Além disso, prossegue a organização de direitos humanos sediada em Londres, as autoridades intensificaram os seus abusos e desencadearam "uma guerra contra as mulheres e as raparigas" que desafiam "as leis draconianas sobre o uso obrigatório do véu".

Em Abril desde ano, destaca o comunicado, as autoridades iranianas lançaram uma nova campanha com o nome Plano Noor, que resultou num "aumento visível das patrulhas de segurança a pé, de mota, de carro e de carrinhas da polícia nos espaços públicos para impor o uso obrigatório do véu" e até perseguições perigosas, confisco de veículos, mais detenções e penas de flagelação ou equivalentes a tortura.

O comunicado revela vários exemplos destas práticas por parte das forças de segurança e alerta que o parlamento iraniano prepara-se para aprovar o "Projecto de Lei de Apoio à Cultura da Castidade e do Hijab", com o objectivo de "legalizar o ataque intensificado às mulheres e raparigas que desafiam o uso obrigatório do véu".

Nesse período desde os grandes protestos no Irão, a AI assinala também o reforço substancial do recurso à pena de morte para silenciar a dissidência, tendo em 2023 sido registado o maior número de execuções dos últimos oito anos e que afecta particularmente a minoria étnica perseguida Baluchi.

De açodo com a Amnistia, dez homens foram executados arbitrariamente em acções relacionadas com os protestos de 2022, na sequência de "julgamentos fictícios, grosseiramente injustos que se basearam em 'confissões' extraídas sob tortura e outros maus-tratos, incluindo violência sexual, e que não foram investigados de forma independente e imparcial".

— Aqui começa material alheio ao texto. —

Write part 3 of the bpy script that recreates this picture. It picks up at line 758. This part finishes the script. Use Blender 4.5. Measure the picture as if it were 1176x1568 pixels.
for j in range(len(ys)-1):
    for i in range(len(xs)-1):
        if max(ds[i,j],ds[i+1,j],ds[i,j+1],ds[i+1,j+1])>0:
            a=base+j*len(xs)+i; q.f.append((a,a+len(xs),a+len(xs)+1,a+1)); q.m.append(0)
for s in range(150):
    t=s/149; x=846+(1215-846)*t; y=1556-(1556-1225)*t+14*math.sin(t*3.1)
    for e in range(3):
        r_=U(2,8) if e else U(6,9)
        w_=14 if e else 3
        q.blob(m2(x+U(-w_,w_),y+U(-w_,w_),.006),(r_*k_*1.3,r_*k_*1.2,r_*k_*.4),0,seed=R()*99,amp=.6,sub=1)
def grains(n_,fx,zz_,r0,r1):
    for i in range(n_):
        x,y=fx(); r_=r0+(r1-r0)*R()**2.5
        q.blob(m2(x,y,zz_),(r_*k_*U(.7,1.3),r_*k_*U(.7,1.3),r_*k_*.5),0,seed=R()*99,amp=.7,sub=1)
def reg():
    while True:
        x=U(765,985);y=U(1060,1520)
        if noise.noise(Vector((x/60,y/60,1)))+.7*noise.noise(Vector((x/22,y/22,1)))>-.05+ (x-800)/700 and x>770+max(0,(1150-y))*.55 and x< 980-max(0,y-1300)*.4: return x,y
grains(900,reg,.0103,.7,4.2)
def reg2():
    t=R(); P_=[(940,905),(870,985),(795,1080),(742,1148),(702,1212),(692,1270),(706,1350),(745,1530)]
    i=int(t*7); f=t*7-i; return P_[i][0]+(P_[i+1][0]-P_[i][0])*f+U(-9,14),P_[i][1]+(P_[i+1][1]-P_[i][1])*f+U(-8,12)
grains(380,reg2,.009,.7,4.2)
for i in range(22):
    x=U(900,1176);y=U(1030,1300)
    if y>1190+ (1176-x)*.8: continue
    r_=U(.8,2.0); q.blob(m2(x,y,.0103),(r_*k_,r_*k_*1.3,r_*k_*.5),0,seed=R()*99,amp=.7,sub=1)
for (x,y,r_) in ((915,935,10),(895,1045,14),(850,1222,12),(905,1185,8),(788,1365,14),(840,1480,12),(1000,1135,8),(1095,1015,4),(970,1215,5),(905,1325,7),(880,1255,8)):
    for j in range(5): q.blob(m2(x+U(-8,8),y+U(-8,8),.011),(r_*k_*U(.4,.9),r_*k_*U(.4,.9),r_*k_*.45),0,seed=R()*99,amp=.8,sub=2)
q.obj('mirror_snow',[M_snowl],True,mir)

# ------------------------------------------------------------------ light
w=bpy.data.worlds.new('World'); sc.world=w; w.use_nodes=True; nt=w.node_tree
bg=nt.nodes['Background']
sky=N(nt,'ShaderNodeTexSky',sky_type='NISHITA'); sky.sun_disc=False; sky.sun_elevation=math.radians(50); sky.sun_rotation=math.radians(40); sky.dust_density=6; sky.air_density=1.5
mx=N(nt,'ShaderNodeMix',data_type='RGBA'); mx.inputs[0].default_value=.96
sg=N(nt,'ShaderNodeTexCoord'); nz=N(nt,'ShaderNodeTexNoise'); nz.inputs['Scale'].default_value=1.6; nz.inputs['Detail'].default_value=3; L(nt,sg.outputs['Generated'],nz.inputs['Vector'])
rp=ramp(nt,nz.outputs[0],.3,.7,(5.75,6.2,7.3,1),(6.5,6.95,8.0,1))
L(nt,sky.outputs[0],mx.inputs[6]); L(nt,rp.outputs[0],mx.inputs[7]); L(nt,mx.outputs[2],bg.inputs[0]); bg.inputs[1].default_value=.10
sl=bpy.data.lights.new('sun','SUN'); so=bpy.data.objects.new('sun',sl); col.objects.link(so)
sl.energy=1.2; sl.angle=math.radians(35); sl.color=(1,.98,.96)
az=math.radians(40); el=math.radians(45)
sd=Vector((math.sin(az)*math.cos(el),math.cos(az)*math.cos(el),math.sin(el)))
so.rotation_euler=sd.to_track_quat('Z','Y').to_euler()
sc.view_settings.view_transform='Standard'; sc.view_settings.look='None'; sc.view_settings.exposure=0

A AI alerta em concreto para a situação da defensora dos direitos humanos Sharifeh Mohammadi e da activista da sociedade civil curda Pakhshan Azizi, que foram recentemente condenadas à morte por tribunais revolucionários em casos separados, "unicamente devido ao seu activismo pacífico", a que se somam outros casos de pessoas submetidas a tortura e maus-tratos.

Estes actos e denúncias de violações e vários crimes sexuais ocorridos durante a repressão dos protestos foram negados pelo Irão, apesar de descrições "em pormenor" reveladas no ano passado pela AI, que "tem documentado consistentemente a forma como as autoridades judiciais e de acusação têm rejeitado ou encoberto provas de violência sexual, incluindo queixas de sobreviventes".

A Amnistia refere-se também à Comissão Especial para o Exame dos Distúrbios de 2022, que descreve como "não judicial e tendenciosa", e que considerou que as forças de segurança agiram "de forma responsável" em resposta aos protestos, "apesar do uso consistente e bem documentado de força ilegal, incluindo força letal".

De igual modo, lamenta que as autoridades iranianas continuam a recusar-se a cooperar com o organismo independente criado entretanto pelo Conselho de Direitos Humanos das Nações Unidas e a negar o acesso dos seus membros ao país.

Nesse sentido, a AI apela a todos os estados para que iniciem investigações criminais contra funcionários iranianos "razoavelmente suspeitos de crimes ao abrigo do direito internacional, ao abrigo do princípio da jurisdição universal, independentemente de o acusado estar ou não presente no seu território".

A Amnistia pede ainda "investigações estruturais sobre a situação geral ligada aos protestos de 2022 sem um suspeito identificado".